# Start of GIVEN DATA

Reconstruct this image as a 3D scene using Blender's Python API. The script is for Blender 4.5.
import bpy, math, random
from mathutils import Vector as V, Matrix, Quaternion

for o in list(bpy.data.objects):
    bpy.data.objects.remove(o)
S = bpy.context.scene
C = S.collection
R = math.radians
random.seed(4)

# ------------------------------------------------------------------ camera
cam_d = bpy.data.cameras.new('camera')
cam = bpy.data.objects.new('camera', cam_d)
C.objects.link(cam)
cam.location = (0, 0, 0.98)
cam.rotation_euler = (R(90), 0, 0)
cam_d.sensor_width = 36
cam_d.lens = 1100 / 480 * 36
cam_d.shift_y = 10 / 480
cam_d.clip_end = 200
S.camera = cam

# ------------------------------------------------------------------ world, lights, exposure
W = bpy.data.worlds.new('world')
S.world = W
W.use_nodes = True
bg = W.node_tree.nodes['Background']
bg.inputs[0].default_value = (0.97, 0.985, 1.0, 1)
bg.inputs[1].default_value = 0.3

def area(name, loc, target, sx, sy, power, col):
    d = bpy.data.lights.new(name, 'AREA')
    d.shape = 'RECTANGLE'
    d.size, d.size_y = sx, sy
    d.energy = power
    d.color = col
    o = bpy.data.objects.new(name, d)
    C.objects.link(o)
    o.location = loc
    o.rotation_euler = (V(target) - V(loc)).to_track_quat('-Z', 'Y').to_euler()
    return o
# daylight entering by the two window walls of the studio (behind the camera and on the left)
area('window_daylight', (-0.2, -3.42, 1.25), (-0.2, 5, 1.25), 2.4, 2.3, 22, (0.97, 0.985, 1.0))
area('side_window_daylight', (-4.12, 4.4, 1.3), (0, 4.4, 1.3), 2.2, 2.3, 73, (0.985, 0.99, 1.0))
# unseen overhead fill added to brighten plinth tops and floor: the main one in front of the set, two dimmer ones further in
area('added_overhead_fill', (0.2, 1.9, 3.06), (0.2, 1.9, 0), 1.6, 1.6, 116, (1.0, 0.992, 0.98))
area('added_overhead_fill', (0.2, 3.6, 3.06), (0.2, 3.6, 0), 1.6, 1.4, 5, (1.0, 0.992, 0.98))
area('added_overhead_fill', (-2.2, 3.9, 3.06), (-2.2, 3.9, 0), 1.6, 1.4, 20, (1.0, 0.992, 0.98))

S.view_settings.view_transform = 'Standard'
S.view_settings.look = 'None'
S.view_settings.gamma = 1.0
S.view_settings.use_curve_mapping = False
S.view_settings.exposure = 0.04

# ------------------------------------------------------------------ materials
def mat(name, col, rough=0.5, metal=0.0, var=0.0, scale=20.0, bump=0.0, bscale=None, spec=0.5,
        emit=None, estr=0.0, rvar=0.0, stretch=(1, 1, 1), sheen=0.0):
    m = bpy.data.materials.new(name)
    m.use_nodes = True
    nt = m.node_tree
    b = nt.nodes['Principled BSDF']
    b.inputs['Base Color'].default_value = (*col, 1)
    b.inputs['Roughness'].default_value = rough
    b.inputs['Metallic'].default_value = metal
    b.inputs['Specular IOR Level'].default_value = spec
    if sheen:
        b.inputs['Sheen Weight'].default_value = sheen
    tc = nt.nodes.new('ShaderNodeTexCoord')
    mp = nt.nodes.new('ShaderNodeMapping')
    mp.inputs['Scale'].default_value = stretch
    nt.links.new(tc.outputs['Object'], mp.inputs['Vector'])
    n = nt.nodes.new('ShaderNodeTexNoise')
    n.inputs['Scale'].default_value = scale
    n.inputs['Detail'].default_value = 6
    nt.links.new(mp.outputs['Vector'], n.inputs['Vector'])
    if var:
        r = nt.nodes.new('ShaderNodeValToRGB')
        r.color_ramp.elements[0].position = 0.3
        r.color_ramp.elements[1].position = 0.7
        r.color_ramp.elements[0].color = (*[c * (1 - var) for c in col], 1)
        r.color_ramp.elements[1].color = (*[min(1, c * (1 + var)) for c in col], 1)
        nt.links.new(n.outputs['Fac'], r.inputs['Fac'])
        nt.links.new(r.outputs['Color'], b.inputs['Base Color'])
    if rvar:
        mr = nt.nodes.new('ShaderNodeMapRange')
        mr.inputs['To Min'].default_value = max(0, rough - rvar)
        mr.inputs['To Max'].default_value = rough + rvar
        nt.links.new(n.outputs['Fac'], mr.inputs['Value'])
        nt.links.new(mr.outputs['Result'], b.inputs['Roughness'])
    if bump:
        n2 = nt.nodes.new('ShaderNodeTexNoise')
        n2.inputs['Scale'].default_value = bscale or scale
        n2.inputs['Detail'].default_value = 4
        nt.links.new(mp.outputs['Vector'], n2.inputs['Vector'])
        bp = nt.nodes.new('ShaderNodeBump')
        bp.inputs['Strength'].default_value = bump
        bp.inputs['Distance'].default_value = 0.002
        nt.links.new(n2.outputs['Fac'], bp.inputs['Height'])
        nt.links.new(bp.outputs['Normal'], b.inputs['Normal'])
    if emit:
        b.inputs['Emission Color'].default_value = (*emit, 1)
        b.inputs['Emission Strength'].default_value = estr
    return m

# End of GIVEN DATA

§ **STATED PROBLEM**: Copy out the full listing exactly.

§ **CORRECT RESULT**:
Reconstruct this image as a 3D scene using Blender's Python API. The script is for Blender 4.5.
import bpy, math, random
from mathutils import Vector as V, Matrix, Quaternion

for o in list(bpy.data.objects):
    bpy.data.objects.remove(o)
S = bpy.context.scene
C = S.collection
R = math.radians
random.seed(4)

# ------------------------------------------------------------------ camera
cam_d = bpy.data.cameras.new('camera')
cam = bpy.data.objects.new('camera', cam_d)
C.objects.link(cam)
cam.location = (0, 0, 0.98)
cam.rotation_euler = (R(90), 0, 0)
cam_d.sensor_width = 36
cam_d.lens = 1100 / 480 * 36
cam_d.shift_y = 10 / 480
cam_d.clip_end = 200
S.camera = cam

# ------------------------------------------------------------------ world, lights, exposure
W = bpy.data.worlds.new('world')
S.world = W
W.use_nodes = True
bg = W.node_tree.nodes['Background']
bg.inputs[0].default_value = (0.97, 0.985, 1.0, 1)
bg.inputs[1].default_value = 0.3

def area(name, loc, target, sx, sy, power, col):
    d = bpy.data.lights.new(name, 'AREA')
    d.shape = 'RECTANGLE'
    d.size, d.size_y = sx, sy
    d.energy = power
    d.color = col
    o = bpy.data.objects.new(name, d)
    C.objects.link(o)
    o.location = loc
    o.rotation_euler = (V(target) - V(loc)).to_track_quat('-Z', 'Y').to_euler()
    return o
# daylight entering by the two window walls of the studio (behind the camera and on the left)
area('window_daylight', (-0.2, -3.42, 1.25), (-0.2, 5, 1.25), 2.4, 2.3, 22, (0.97, 0.985, 1.0))
area('side_window_daylight', (-4.12, 4.4, 1.3), (0, 4.4, 1.3), 2.2, 2.3, 73, (0.985, 0.99, 1.0))
# unseen overhead fill added to brighten plinth tops and floor: the main one in front of the set, two dimmer ones further in
area('added_overhead_fill', (0.2, 1.9, 3.06), (0.2, 1.9, 0), 1.6, 1.6, 116, (1.0, 0.992, 0.98))
area('added_overhead_fill', (0.2, 3.6, 3.06), (0.2, 3.6, 0), 1.6, 1.4, 5, (1.0, 0.992, 0.98))
area('added_overhead_fill', (-2.2, 3.9, 3.06), (-2.2, 3.9, 0), 1.6, 1.4, 20, (1.0, 0.992, 0.98))

S.view_settings.view_transform = 'Standard'
S.view_settings.look = 'None'
S.view_settings.gamma = 1.0
S.view_settings.use_curve_mapping = False
S.view_settings.exposure = 0.04

# ------------------------------------------------------------------ materials
def mat(name, col, rough=0.5, metal=0.0, var=0.0, scale=20.0, bump=0.0, bscale=None, spec=0.5,
        emit=None, estr=0.0, rvar=0.0, stretch=(1, 1, 1), sheen=0.0):
    m = bpy.data.materials.new(name)
    m.use_nodes = True
    nt = m.node_tree
    b = nt.nodes['Principled BSDF']
    b.inputs['Base Color'].default_value = (*col, 1)
    b.inputs['Roughness'].default_value = rough
    b.inputs['Metallic'].default_value = metal
    b.inputs['Specular IOR Level'].default_value = spec
    if sheen:
        b.inputs['Sheen Weight'].default_value = sheen
    tc = nt.nodes.new('ShaderNodeTexCoord')
    mp = nt.nodes.new('ShaderNodeMapping')
    mp.inputs['Scale'].default_value = stretch
    nt.links.new(tc.outputs['Object'], mp.inputs['Vector'])
    n = nt.nodes.new('ShaderNodeTexNoise')
    n.inputs['Scale'].default_value = scale
    n.inputs['Detail'].default_value = 6
    nt.links.new(mp.outputs['Vector'], n.inputs['Vector'])
    if var:
        r = nt.nodes.new('ShaderNodeValToRGB')
        r.color_ramp.elements[0].position = 0.3
        r.color_ramp.elements[1].position = 0.7
        r.color_ramp.elements[0].color = (*[c * (1 - var) for c in col], 1)
        r.color_ramp.elements[1].color = (*[min(1, c * (1 + var)) for c in col], 1)
        nt.links.new(n.outputs['Fac'], r.inputs['Fac'])
        nt.links.new(r.outputs['Color'], b.inputs['Base Color'])
    if rvar:
        mr = nt.nodes.new('ShaderNodeMapRange')
        mr.inputs['To Min'].default_value = max(0, rough - rvar)
        mr.inputs['To Max'].default_value = rough + rvar
        nt.links.new(n.outputs['Fac'], mr.inputs['Value'])
        nt.links.new(mr.outputs['Result'], b.inputs['Roughness'])
    if bump:
        n2 = nt.nodes.new('ShaderNodeTexNoise')
        n2.inputs['Scale'].default_value = bscale or scale
        n2.inputs['Detail'].default_value = 4
        nt.links.new(mp.outputs['Vector'], n2.inputs['Vector'])
        bp = nt.nodes.new('ShaderNodeBump')
        bp.inputs['Strength'].default_value = bump
        bp.inputs['Distance'].default_value = 0.002
        nt.links.new(n2.outputs['Fac'], bp.inputs['Height'])
        nt.links.new(bp.outputs['Normal'], b.inputs['Normal'])
    if emit:
        b.inputs['Emission Color'].default_value = (*emit, 1)
        b.inputs['Emission Strength'].default_value = estr
    return m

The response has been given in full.